I recently read an article sent to me by my friend, Lisa Ohlen Harris. The article is a theological book review by Susan Wise Bauer, a well respected reviewer for "Books and Culture" magazine. She also happens to be writing a history of the world for W. W. Norton. Well. I'm impressed. Susan was home-schooled and co-wrote a book with her mother called The Well Trained Mind. She's a walking billboard for advocates of the movement. So are my friends, Scott and Julie Brister, who live in Austin. They have four daughters and have made home-schooling a priority in their family. They are almost mission-minded about it and it's bearing fruit. Their oldest was studying Latin and comparative philosophy at fifteen - and loving it. Each child plays an instrument, sings, dances, makes their own clothes, ... well, you get the picture.

As I send Hannah off to Kindergarten, I know I'll wonder. Should I have done it differently? Am I being too selfish?
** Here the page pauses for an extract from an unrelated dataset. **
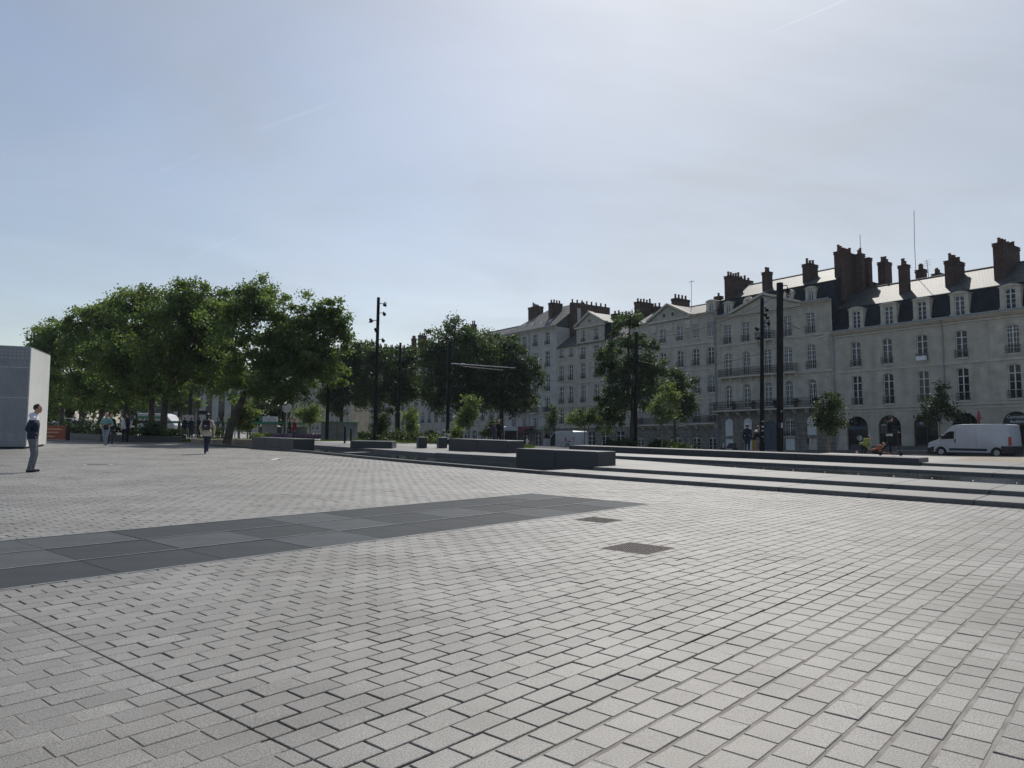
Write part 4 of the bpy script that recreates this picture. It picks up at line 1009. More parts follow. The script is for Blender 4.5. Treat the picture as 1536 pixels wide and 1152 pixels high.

Is the world too harsh; are the teachers amoral; are the kids insensitive? Will she be scarred? Held back? Steered in the wrong direction? Maybe yes to all of the above. But if I don't have the passion to teach like Susan's mom or Juie Brister, I imagine worse things for my daughters. For now, we delight in reading stories "together" and picking out words that she can sound out. For now, I can write.